--- start Provided entries ---

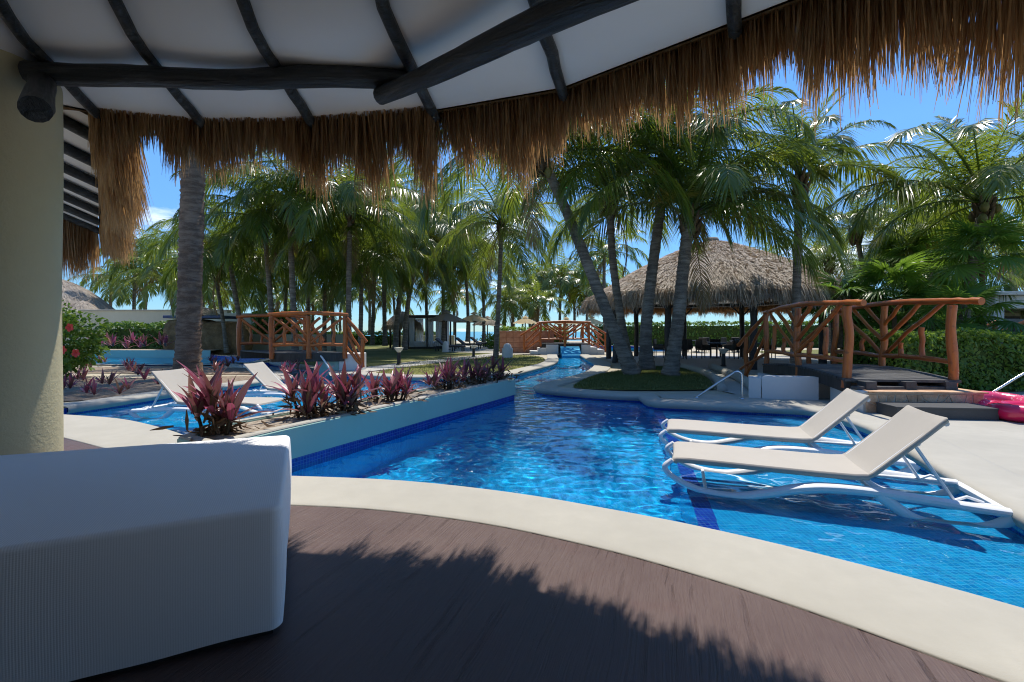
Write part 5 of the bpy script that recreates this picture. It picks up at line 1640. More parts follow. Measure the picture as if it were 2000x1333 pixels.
def blade_leaf(L, w, e0, droop, seed):
    r = np.random.default_rng(seed)
    n = 7; s_ = np.linspace(0, 1, n); e = e0 - droop * s_ ** 1.5
    P = np.vstack([[0, 0], np.cumsum(np.column_stack([np.cos(e[:-1]), np.sin(e[:-1])]) * L / (n - 1), axis=0)])
    prof = w * np.array([.42, .82, 1.0, .95, .74, .42, .03])
    fold = .35
    V = []
    for i in range(n):
        nx, nz = -math.sin(e[i]), math.cos(e[i])
        V += [(P[i, 0] + nx * prof[i] * fold, -prof[i], P[i, 1] + nz * prof[i] * fold), (P[i, 0], 0, P[i, 1]), (P[i, 0] + nx * prof[i] * fold, prof[i], P[i, 1] + nz * prof[i] * fold)]
    Q = []
    for i in range(n - 1):
        for j in (0, 1): Q.append([i * 3 + j, (i + 1) * 3 + j, (i + 1) * 3 + j + 1, i * 3 + j + 1])
    m = MB(); m.add(V, [np.array(Q)[:, ::-1]])
    m.uv = [np.array([(j / 2 + seed * .13, s_[i] + seed * .37) for i in range(n) for j in range(3)])]
    return m.mesh('leaf', 'purple_leaf', True)
LEAF = {'up': [blade_leaf(.36, .027, 1.35, .35, i) for i in range(3)], 'mid': [blade_leaf(.38, .028, 1.05, .5, 10 + i) for i in range(3)], 'low': [blade_leaf(.34, .025, .6, .7, 20 + i) for i in range(3)]}
def rhoeo(label, x, y, z, spread, n, sz, seed, group, stems=5):
    r = random.Random(seed)
    t = thing('purple_plant', label, 'plant', (x, y, z), 0, group)
    heads = []
    for k in range(stems):
        a = k * 2.4; d = spread * math.sqrt((k + .3) / stems)
        heads.append((math.cos(a) * d * 1.1, math.sin(a) * d * .75, r.uniform(.02, .20) * sz))
    if stems > 2:
        m = MB()
        for h in heads:
            m.tube([(h[0] * .7, h[1] * .7, -.02), (h[0], h[1], h[2] + .06)], [.02, .014], 6)
        o = m.build('stems', 'twig', t, local=True); o['kind'] = 'stuff'
        m = MB(); q = 90
        rr = np.random.default_rng(seed)
        P = np.column_stack([rr.normal(0, spread * .8, q), rr.normal(0, spread * .55, q), np.abs(rr.normal(.02, .09 * sz, q))])
        d = rr.normal(0, 1, (q, 3)); d[:, 2] -= .4; d /= np.linalg.norm(d, axis=1)[:, None]
        s1 = np.cross(d, rr.normal(0, 1, (q, 3))); s1 /= np.linalg.norm(s1, axis=1)[:, None]
        X = P[:, None] + d[:, None] * (np.array([0, .07, .15]) * sz)[None, :, None]; X[..., 2] = np.maximum(X[..., 2], -.0)
        m.ribbons(X, np.array([[.008, .016, .003]]) * np.ones((q, 1)), s1)
        o = m.build('dead_leaves', 'dead_leaf', t, local=True); o['kind'] = 'stuff'
    per = max(4, n // len(heads))
    for h in heads:
        for i in range(per):
            f = i / per
            c = 'up' if f < .3 else 'mid' if f < .7 else 'low'
            link('leaf', r.choice(LEAF[c]), t, h, (r.uniform(-.2, .2), r.uniform(-.15, .15), i * 2.39996 + r.uniform(-.3, .3)), sz * r.uniform(.55, 1.2))
    return t
gp = 'purple plants on the pool planter'
z = PZ
rhoeo('large purple and green striped plant nearest the daybed, on the near end of the planter', -2.90, 4.48, z, .20, 66, 1.3, 1, gp, 6)
rhoeo('purple plant second along the planter, right behind the corner of the daybed', -2.36, 5.35, z, .20, 52, 1.15, 2, gp, 5)
rhoeo('purple plant with upright pink leaves, close behind the second one', -2.02, 5.55, z, .16, 44, 1.22, 3, gp, 4)
rhoeo('broad purple plant at the middle of the planter', -1.72, 6.55, z, .27, 66, 1.12, 4, gp, 6)
rhoeo('small purple plant between the middle clump and the tall one', -1.28, 7.3, z, .08, 20, .8, 5, gp, 2)
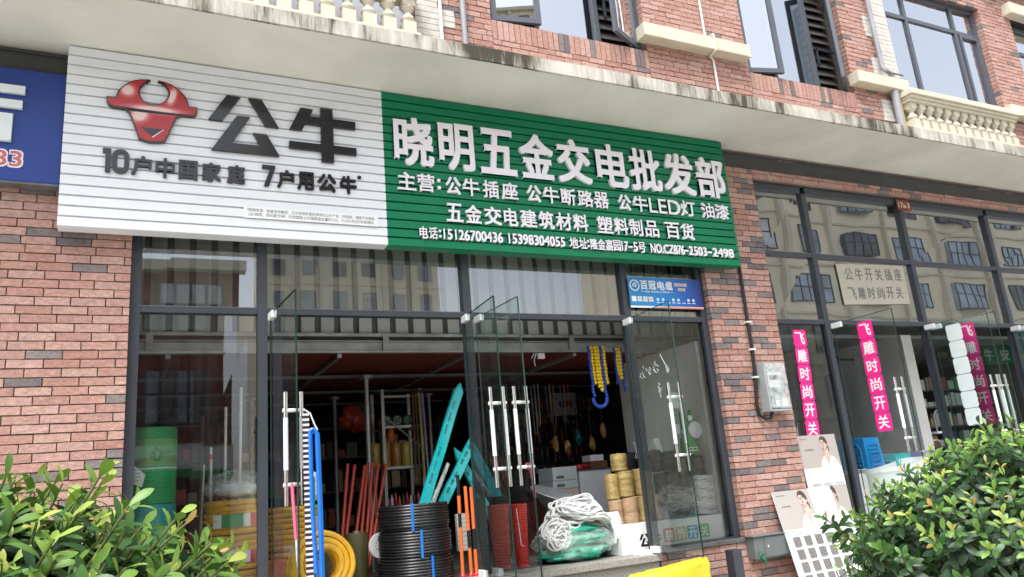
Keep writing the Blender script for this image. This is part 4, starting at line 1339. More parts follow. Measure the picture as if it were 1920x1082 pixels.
b = B().mat('pink_cord'); b.tube([(hp.x - .02, hp.y - .02, 1.67), (hp.x - .015, hp.y - .03, 1.55), (hp.x - .005, hp.y - .03, 1.40), (hp.x, hp.y - .03, 1.30)], .011, 6)
b.mat('rope_white'); b.tube([(hp.x + .004, hp.y - .03, 1.30), (hp.x + .01, hp.y - .03, 1.12)], .008, 6)
solo(b, 'cord', 'pink cord tied to the left door handle', 'cord', smooth=True)
Oc, uc, nc = dC[1]
q = Oc + uc * .72
b = B().mat('pink_cord'); b.ring(q + V((.02, 0, 1.665)), .022, .008, 12, 6, Matrix.Rotation(R(90), 3, 'X')); b.tube([q + V((.03, -.01, 1.65)), q + V((.045, -.01, 1.55)), q + V((.05, -.01, 1.42))], .010, 6)
solo(b, 'cord', 'pink cord tied to the middle door handle beside the red stacks', 'cord', smooth=True)

# olive rolls, white disc
for x, y, lab in ((1.49, .72, 'olive green roll standing behind the leaning yellow coil'), (1.735, .70, 'olive green roll standing beside the black pipe coils')):
    t = thing('film_roll', lab, 'roll', (x, y, FL), 'olive rolls standing on the floor')
    b = B().mat('olive'); b.lathe([(.092, FL), (.096, FL + .01), (.096, 1.235), (.092, 1.245), (.03, 1.245), (.03, 1.2)], (x, y, 0), 32); b.build('sheet', t, smooth=True)
    b = B().mat('tan'); b.lathe([(.028, 1.2), (.028, 1.256), (.02, 1.256)], (x, y, 0), 16); b.build('core', t, smooth=True)
t = thing('reel', 'white flat reel leaning between the olive roll and the black coils', 'reel', (1.90, .66, 1.0))
rr = Matrix.Rotation(R(12), 3, 'Z') @ Matrix.Rotation(R(84), 3, 'X')
b = B().mat('white'); b.lathe([(.02, -.012), (.105, -.012), (.11, 0), (.105, .012), (.02, .012)], (1.93, .66, 1.115), 32, rr); b.build('disc', t, smooth=True)
b = B().mat('meter_case')
for k in range(10):
    a = 2 * PI * k / 10; d = rr @ V((math.cos(a), math.sin(a), 0)); b.cyl(V((1.93, .66, 1.115)) + d * .05 + rr @ V((0, 0, .012)), V((1.93, .66, 1.115)) + d * .05 + rr @ V((0, 0, .0135)), .007, seg=8)
b.build('holes', t)

# red pipes leaning
TP = [(1.81, 1.70), (1.88, 1.74), (1.98, 1.83), (2.06, 1.93), (2.12, 1.97), (2.20, 2.01), (2.02, 1.885)]
for k, (xt, xb) in enumerate(TP):
    d = (V((xt, 1.25, 1.855)) - V((xb, 1.05, 1.27)))
    foot = V((xb, 1.05, 1.27)) - d * (.47 / .585)
    b = B().mat('red_pipe'); b.cyl(foot, (xt, 1.25 + .01 * k, 1.855 - .012 * (k % 3)), .0165, seg=12)
    b.mat('dark'); b.cyl(V((xt, 1.25 + .01 * k, 1.855 - .012 * (k % 3))), V((xt, 1.25 + .01 * k, 1.8555 - .012 * (k % 3))) + d * .0005, .013, seg=12)
    solo(b, 'pipe', 'red pipe leaning in the bundle behind the olive rolls', 'pipe', 'red pipes leaning behind the olive rolls', smooth=True)

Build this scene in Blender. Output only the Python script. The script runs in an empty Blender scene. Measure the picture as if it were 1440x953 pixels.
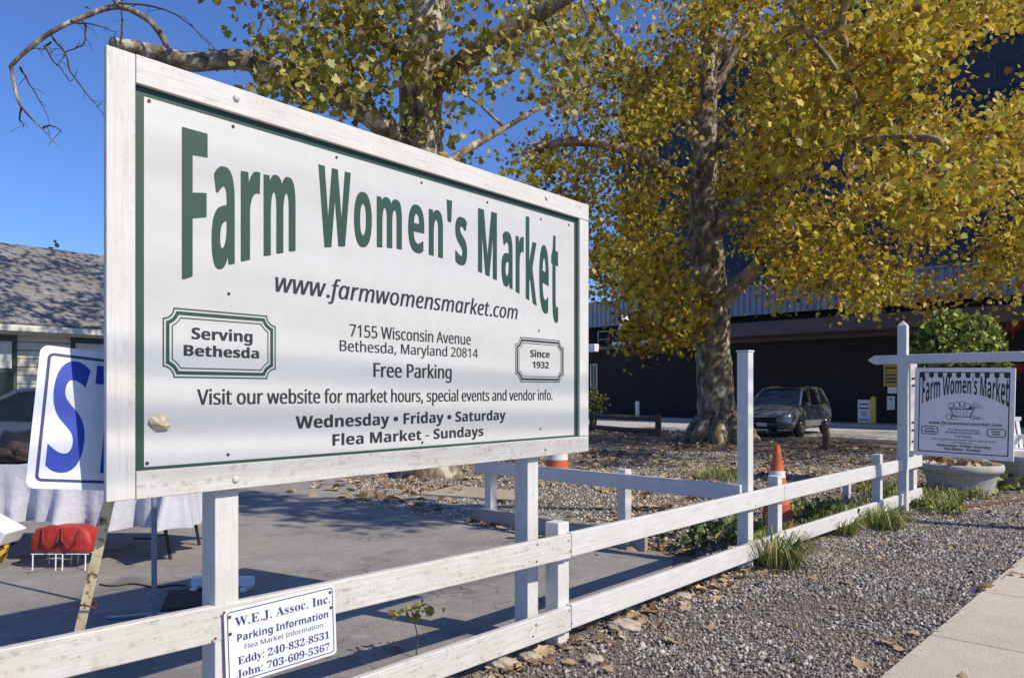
import bpy, bmesh, math, random, os
import numpy as np
from mathutils import Vector, Matrix
random.seed(7); rng = np.random.default_rng(7)
S = bpy.context.scene; COL = S.collection
R = math.radians
# ------------------------------------------------------------------ camera, sky, sun, exposure
H = 1.32; F = 1080.0
cam = bpy.data.cameras.new('camera'); cam.lens = 27.0; cam.sensor_width = 36.0; cam.shift_y = 0.0517; cam.clip_end = 3000; cam.clip_start = .05
co = bpy.data.objects.new('camera', cam); COL.objects.link(co); co.location = (0, 0, H); co.rotation_euler = (R(90), 0, 0); S.camera = co
SUN = Vector((1.02, -.58, 1.0)).normalized()
w = bpy.data.worlds.new('World'); S.world = w; w.use_nodes = True
nt = w.node_tree; bg = nt.nodes['Background']; sk = nt.nodes.new('ShaderNodeTexSky'); sk.sky_type = 'NISHITA'; sk.sun_disc = False
sk.sun_elevation = math.asin(SUN.z); sk.sun_rotation = math.atan2(SUN.x, SUN.y)
sk.air_density = 1.0; sk.dust_density = .25; sk.ozone_density = 3.5; sk.altitude = 0
tint = nt.nodes.new('ShaderNodeMix'); tint.data_type = 'RGBA'; tint.blend_type = 'MULTIPLY'; tint.inputs[0].default_value = 1; tint.inputs[7].default_value = (.48, .645, .98, 1)   # the deep clear autumn blue
nt.links.new(sk.outputs[0], tint.inputs[6]); nt.links.new(tint.outputs[2], bg.inputs[0]); bg.inputs[1].default_value = .145
sl = bpy.data.lights.new('sun', 'SUN'); sl.energy = 4.5; sl.angle = R(.53); sl.color = (1, .905, .73)
so = bpy.data.objects.new('sun', sl); COL.objects.link(so); so.rotation_euler = SUN.to_track_quat('Z', 'Y').to_euler(); so.location = (20, -20, 30)
S.view_settings.view_transform = 'Standard'; S.view_settings.look = 'None'; S.view_settings.exposure = 0.14; S.view_settings.gamma = 1; S.view_settings.use_curve_mapping = False
S.cycles.max_bounces = 6; S.cycles.transparent_max_bounces = 6

def P(px, py, Y): return Vector(((px - 720) / F * Y, Y, H - (py - 551) / F * Y))
def G(px, py, z=0.0):
    Y = F * (H - z) / (py - 551); return Vector(((px - 720) / F * Y, Y, z))

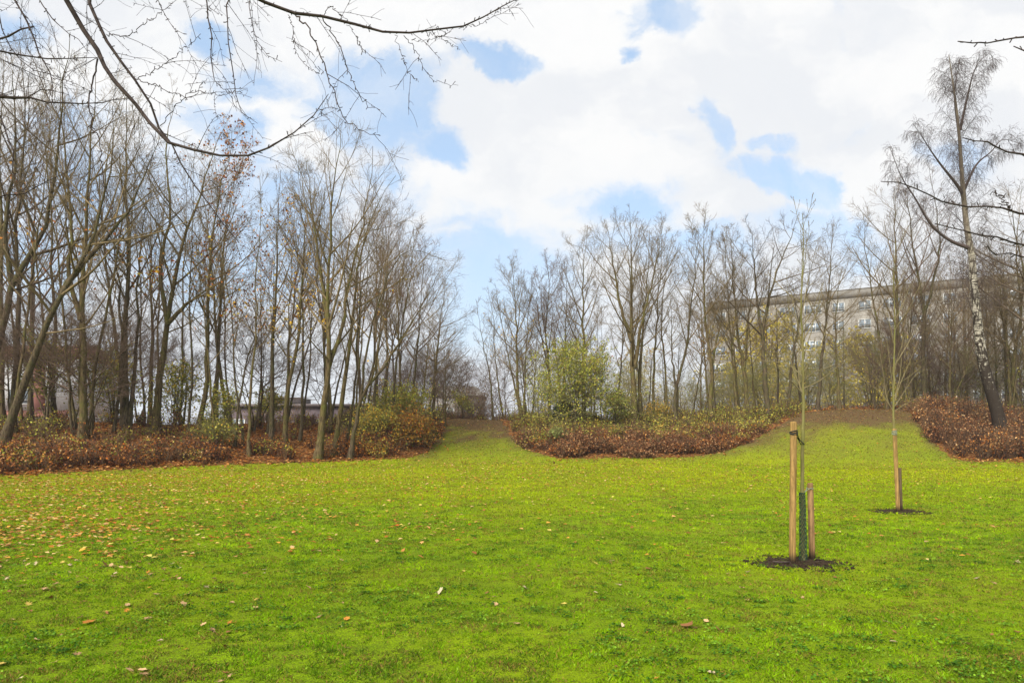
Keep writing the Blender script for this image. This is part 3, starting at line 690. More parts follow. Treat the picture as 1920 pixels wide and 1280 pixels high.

--- end Provided entries ---

(Stated task): From the records above, pick out and copy each line holding the word "Blender".

(Exercise result):
Keep writing the Blender script for this image. This is part 4, starting at line 1339. More parts follow. Measure the picture as if it were 1920x1082 pixels.
Build this scene in Blender. Output only the Python script. The script runs in an empty Blender scene. Measure the picture as if it were 1440x953 pixels.
Keep writing the Blender script for this image. This is part 3, starting at line 690. More parts follow. Treat the picture as 1920 pixels wide and 1280 pixels high.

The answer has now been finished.